As PA12 is the most popular, SLS 3D printers give you a lot more powder options. It is especially visible in Sinterit’s powder portfolio which consists of 9 powders with the tenth to be released soon. Some of them don’t need refreshment at all. If you use the Flexa line of powders, elastic TPU materials, your refresh rate will be 0% and you can print with it as long as you are happy with the result. 

Image: refresh rate of TPU materials

On the other hand, more rigid materials, such as PA11 have a bigger refresh rate. PA11 Onyx, that is often used for printouts that need to maintain great mechanical properties, impact resistant with high elongation at break offers refresh rate of 33%, the stronger PA11 CF, the strongest and most versatile material available to SLS 3D printers has refresh rate of 40% and the biggest refresh rate you need comes with PA11 ESD, bio-sourced nylon material with heat resistance and ESD functionality. 

Image: refresh rate of PA11 ESD material

How many refreshing cycles can I perform?

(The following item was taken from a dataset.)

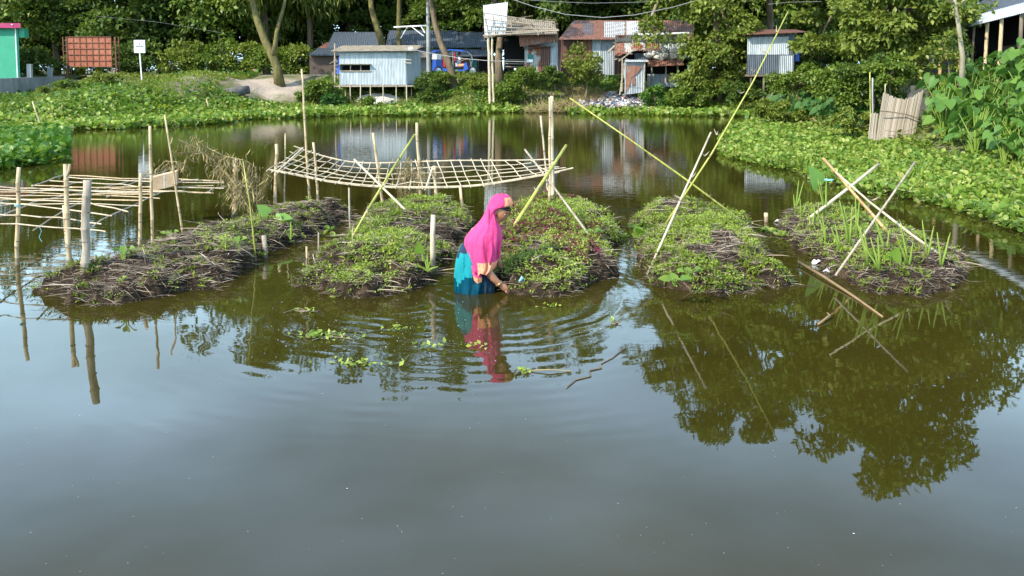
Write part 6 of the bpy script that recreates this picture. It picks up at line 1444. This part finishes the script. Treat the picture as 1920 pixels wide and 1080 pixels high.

Powder, as every physical thing, degrades at times. It is hard to determine how many 3D printing cycles are best for it because one is not equal to the other. For example, if you print small parts, and your print job is short, the unsintered powder will stay in a high temperature environment for much less time than when you print nearly a full bed of models. It doesn’t affect your refresh rate. But you need to have in mind that with more cycles the edges of your 3D printed parts could become less smooth and edges less sharp, so if it is a case, you could try to raise your refresh rate a little bit. 

Refreshing powder is easy

After reading this article you already know why you need to refresh your powder, what are the recommended proportions for individual types of powders, and that you get the exact amount of fresh powder to add in Sinterit Studio software. All you have to do is pour the amount of fresh powder measured with a measuring cup to the recollected powder. The best way to do this is by using Sinterit sieve which will automatically mix the powder for you. It is simple, and easy. Just like preparing food with just two ingredients. After mixing, we still recommend that you keep the print ready powder in a closed box. Now you are ready to refresh. Oh, and remember to shake the box when it is mixed. At the end of the day some things need to be shaken, not stirred.